- [EXERCISE TASK]:
Scan the records and identify every line in which the string "wide" occurs, then return those lines.

━━ SUPPLIED DATA

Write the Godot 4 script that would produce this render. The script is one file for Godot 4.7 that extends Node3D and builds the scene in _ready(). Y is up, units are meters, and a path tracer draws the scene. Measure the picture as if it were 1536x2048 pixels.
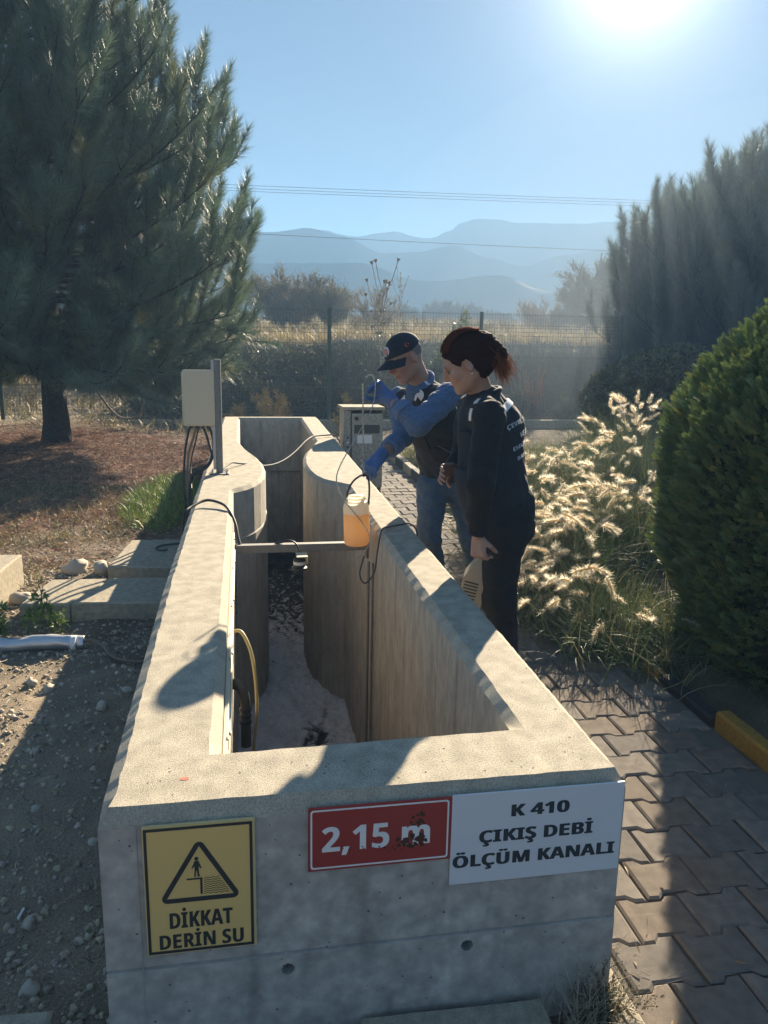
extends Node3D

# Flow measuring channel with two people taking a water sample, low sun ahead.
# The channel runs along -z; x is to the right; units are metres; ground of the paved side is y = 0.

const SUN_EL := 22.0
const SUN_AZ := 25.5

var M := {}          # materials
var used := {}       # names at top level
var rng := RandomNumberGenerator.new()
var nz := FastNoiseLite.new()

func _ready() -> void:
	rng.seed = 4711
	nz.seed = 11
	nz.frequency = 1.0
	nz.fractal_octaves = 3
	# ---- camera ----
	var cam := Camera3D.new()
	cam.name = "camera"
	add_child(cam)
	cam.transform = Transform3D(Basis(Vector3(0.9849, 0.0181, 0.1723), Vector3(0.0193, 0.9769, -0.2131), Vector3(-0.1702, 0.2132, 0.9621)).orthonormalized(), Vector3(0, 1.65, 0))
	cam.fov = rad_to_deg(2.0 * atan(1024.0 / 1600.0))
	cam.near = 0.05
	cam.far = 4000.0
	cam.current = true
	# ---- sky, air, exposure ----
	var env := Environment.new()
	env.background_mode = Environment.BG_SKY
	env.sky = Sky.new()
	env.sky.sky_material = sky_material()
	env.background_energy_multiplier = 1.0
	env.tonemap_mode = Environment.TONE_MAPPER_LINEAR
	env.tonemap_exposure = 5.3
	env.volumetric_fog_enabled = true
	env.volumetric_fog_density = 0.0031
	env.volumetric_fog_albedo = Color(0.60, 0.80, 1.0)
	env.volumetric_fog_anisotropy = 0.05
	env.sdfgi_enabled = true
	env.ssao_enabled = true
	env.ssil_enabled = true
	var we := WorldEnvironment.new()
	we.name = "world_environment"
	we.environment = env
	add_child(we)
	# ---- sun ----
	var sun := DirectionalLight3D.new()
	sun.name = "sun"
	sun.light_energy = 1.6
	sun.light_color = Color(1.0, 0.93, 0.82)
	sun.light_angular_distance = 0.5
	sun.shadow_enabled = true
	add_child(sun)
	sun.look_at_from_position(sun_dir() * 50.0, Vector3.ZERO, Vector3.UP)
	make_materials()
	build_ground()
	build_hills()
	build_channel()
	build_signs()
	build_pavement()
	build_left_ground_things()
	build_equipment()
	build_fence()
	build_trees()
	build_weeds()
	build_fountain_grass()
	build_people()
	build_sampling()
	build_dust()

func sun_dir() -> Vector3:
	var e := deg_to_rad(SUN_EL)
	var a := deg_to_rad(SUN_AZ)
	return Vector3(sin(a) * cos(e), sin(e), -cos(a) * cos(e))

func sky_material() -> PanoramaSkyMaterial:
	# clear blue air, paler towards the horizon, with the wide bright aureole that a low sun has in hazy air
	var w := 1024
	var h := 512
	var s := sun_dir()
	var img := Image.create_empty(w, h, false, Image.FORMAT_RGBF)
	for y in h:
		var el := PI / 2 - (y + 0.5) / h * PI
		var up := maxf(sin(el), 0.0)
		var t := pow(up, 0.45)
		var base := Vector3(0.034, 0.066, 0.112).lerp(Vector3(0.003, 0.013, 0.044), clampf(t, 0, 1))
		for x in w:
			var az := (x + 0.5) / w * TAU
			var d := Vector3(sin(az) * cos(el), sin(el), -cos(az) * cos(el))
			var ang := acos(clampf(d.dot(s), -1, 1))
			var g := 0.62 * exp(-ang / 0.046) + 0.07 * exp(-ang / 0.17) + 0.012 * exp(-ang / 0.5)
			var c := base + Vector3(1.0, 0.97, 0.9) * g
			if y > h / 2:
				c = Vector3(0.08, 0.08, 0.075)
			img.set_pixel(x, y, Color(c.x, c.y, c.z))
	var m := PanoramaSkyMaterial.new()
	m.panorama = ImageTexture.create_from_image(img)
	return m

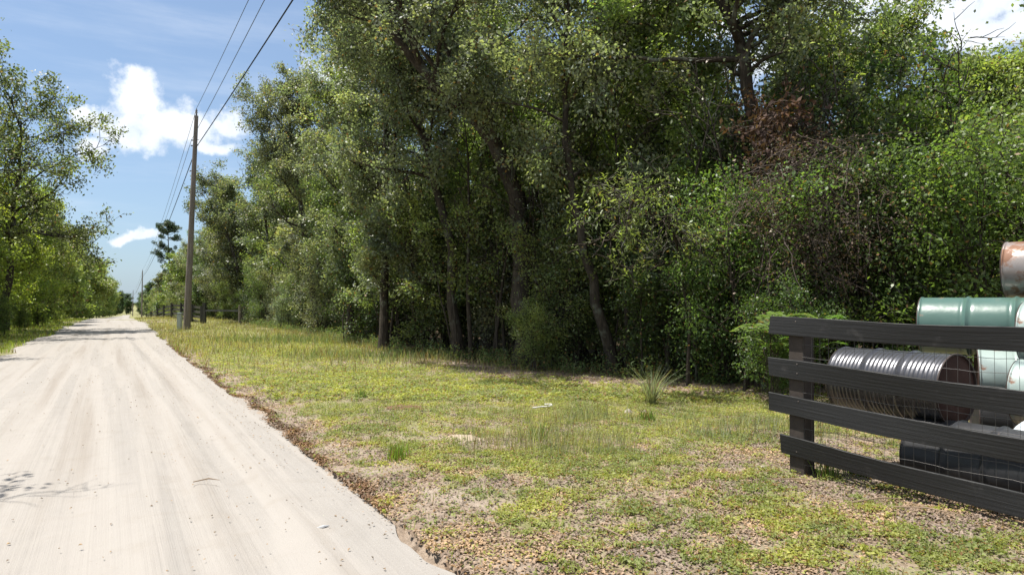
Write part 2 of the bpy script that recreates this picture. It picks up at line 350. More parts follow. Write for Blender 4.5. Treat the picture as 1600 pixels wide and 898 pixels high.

━━━━

- [EXERCISE RESULT]:
	# clear blue air, paler towards the horizon, with the wide bright aureole that a low sun has in hazy air
Write part 2 of the bpy script that recreates this picture. It picks up at line 350. More parts follow. Write for Blender 4.5. Treat the picture as 1600 pixels wide and 898 pixels high.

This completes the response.